> [Work to complete]
Return exactly and only these lines: the first of the listing through the one containing "from mathutils import Vector, Matrix".

> [Given material]
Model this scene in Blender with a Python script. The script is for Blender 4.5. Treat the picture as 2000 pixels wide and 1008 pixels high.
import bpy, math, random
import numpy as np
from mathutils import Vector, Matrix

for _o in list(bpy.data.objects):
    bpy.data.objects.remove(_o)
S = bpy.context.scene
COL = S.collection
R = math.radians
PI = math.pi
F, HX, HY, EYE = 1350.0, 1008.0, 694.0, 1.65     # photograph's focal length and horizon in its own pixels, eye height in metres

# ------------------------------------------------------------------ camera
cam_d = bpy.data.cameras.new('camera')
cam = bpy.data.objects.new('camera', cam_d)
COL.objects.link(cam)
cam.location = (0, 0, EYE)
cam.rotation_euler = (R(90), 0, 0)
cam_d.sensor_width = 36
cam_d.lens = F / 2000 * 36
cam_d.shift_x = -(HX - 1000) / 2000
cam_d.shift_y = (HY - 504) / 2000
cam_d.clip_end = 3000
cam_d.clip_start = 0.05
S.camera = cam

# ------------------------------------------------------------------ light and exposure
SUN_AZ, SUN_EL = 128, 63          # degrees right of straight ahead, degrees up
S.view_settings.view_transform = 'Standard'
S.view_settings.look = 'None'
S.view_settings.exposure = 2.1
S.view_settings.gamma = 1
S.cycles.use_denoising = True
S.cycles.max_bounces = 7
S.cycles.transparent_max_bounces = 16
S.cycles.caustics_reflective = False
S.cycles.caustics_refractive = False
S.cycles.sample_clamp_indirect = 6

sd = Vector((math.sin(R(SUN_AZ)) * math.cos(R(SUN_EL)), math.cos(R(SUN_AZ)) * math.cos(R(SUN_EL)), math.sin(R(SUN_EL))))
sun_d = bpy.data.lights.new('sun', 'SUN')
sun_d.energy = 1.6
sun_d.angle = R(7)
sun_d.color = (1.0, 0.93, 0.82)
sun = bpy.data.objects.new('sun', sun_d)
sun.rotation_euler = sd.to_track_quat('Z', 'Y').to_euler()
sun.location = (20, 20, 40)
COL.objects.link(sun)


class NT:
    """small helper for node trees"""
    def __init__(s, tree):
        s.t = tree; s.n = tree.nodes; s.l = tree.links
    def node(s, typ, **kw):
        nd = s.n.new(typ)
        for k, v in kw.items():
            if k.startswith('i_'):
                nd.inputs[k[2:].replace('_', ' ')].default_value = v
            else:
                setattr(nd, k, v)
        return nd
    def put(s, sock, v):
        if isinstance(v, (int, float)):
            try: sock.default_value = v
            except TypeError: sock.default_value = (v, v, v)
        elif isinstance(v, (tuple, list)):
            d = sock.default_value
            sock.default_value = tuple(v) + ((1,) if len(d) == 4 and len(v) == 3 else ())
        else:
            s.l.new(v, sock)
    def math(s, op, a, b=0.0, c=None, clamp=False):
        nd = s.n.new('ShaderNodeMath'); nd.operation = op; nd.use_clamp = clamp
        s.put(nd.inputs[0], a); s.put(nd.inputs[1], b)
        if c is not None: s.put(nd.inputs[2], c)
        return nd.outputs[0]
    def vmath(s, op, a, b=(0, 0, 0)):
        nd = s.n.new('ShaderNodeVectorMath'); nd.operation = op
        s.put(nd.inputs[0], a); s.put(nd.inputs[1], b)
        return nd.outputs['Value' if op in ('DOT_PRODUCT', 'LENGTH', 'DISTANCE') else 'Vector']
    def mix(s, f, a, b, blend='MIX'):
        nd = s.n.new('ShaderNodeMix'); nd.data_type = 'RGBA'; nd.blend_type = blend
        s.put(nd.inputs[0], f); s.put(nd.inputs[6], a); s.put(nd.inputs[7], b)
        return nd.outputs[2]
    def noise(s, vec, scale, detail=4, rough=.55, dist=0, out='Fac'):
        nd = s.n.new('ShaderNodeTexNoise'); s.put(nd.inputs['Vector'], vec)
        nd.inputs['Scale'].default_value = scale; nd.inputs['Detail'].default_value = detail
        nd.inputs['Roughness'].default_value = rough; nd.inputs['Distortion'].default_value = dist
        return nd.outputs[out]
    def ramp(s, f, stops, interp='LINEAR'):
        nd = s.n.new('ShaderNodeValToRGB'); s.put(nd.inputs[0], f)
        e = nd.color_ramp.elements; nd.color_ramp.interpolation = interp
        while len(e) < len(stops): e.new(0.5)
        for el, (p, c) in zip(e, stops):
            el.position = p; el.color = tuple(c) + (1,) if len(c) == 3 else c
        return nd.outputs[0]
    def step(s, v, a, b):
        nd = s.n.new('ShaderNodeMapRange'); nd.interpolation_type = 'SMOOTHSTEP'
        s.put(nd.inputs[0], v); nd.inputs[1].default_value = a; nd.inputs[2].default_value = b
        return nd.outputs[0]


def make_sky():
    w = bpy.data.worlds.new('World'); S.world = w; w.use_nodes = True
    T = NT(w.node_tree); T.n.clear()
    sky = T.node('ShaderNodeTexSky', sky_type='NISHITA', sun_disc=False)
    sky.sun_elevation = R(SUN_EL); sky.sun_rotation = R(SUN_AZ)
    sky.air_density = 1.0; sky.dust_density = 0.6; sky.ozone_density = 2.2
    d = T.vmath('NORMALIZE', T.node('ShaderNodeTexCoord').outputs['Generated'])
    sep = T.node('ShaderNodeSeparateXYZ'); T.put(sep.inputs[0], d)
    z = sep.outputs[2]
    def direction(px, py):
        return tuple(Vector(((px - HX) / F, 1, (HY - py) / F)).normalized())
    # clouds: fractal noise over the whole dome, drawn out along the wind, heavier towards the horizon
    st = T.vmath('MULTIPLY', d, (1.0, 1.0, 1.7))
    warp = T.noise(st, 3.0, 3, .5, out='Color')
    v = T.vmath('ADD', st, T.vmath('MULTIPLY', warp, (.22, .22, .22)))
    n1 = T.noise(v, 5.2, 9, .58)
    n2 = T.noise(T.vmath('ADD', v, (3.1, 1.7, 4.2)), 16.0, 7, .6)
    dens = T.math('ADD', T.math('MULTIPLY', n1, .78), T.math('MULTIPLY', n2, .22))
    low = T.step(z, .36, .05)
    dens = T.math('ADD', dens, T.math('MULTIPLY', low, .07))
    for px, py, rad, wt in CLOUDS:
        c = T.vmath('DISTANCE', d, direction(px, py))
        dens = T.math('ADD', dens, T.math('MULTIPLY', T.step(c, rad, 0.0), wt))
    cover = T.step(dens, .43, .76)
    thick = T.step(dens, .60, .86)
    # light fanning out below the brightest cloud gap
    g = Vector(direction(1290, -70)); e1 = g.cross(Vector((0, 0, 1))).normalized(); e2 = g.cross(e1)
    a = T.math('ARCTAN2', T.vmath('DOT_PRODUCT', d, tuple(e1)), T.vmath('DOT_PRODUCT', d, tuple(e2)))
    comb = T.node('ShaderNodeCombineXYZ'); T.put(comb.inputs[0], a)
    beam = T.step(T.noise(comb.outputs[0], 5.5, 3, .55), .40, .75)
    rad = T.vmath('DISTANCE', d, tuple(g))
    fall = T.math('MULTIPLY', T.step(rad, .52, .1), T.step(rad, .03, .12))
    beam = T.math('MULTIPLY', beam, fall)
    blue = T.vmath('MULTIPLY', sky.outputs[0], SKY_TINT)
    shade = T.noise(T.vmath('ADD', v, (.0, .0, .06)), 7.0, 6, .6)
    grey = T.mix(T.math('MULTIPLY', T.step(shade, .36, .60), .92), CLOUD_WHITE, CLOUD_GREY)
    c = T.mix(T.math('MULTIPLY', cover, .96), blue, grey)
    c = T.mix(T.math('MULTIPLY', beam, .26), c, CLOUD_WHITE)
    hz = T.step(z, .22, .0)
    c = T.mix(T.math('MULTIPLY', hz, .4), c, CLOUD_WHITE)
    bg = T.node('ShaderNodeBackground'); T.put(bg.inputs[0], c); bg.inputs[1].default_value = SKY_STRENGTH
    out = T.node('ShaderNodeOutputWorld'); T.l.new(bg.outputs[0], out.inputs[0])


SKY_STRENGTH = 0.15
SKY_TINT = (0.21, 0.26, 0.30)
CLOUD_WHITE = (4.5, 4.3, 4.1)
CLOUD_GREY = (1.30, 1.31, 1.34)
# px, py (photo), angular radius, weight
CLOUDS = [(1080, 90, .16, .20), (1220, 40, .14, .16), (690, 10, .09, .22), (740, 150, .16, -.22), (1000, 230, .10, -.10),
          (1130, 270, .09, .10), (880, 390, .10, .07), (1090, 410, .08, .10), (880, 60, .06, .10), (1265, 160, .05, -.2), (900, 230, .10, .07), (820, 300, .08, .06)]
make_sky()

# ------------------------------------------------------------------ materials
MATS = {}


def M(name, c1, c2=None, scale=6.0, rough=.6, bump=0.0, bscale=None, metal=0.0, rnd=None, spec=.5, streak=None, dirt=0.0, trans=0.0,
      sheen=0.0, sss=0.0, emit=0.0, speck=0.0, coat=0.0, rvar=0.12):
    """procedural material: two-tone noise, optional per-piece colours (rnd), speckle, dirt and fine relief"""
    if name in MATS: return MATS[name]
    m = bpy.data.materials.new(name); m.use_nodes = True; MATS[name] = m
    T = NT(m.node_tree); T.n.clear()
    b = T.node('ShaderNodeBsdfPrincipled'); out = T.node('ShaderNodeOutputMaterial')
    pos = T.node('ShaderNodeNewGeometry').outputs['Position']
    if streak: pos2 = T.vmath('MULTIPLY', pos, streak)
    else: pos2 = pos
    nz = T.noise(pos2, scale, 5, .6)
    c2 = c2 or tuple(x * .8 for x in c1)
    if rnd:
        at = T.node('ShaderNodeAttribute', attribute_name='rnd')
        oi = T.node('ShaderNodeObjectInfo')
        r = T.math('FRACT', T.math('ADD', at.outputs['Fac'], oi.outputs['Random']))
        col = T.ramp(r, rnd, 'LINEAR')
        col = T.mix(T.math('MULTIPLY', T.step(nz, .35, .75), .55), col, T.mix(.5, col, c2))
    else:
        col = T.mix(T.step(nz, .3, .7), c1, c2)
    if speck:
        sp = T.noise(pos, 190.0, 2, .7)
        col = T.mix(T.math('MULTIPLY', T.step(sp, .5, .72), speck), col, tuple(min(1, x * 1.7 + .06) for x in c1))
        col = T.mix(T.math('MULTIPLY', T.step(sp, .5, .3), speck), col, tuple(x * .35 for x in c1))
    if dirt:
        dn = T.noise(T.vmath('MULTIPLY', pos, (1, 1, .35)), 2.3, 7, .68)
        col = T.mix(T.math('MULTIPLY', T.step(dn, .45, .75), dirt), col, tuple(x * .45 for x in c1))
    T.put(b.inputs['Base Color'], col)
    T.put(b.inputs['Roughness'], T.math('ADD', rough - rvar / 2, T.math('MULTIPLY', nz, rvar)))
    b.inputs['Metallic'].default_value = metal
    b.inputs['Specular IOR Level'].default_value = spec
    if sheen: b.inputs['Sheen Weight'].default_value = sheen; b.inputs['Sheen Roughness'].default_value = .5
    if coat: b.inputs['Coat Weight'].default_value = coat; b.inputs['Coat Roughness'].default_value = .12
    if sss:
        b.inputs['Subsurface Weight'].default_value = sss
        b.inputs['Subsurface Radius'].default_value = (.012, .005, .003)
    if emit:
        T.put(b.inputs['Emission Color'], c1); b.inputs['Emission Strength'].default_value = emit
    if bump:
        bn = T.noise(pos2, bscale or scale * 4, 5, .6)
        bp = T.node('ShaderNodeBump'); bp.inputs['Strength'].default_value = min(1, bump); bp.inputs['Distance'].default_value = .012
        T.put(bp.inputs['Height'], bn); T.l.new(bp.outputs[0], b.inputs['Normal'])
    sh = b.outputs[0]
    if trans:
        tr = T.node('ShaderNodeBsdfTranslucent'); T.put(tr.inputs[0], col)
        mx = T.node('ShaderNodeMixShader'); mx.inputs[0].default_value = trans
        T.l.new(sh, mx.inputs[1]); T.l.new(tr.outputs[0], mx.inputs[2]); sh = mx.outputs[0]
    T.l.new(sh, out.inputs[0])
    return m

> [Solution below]
Model this scene in Blender with a Python script. The script is for Blender 4.5. Treat the picture as 2000 pixels wide and 1008 pixels high.
import bpy, math, random
import numpy as np
from mathutils import Vector, Matrix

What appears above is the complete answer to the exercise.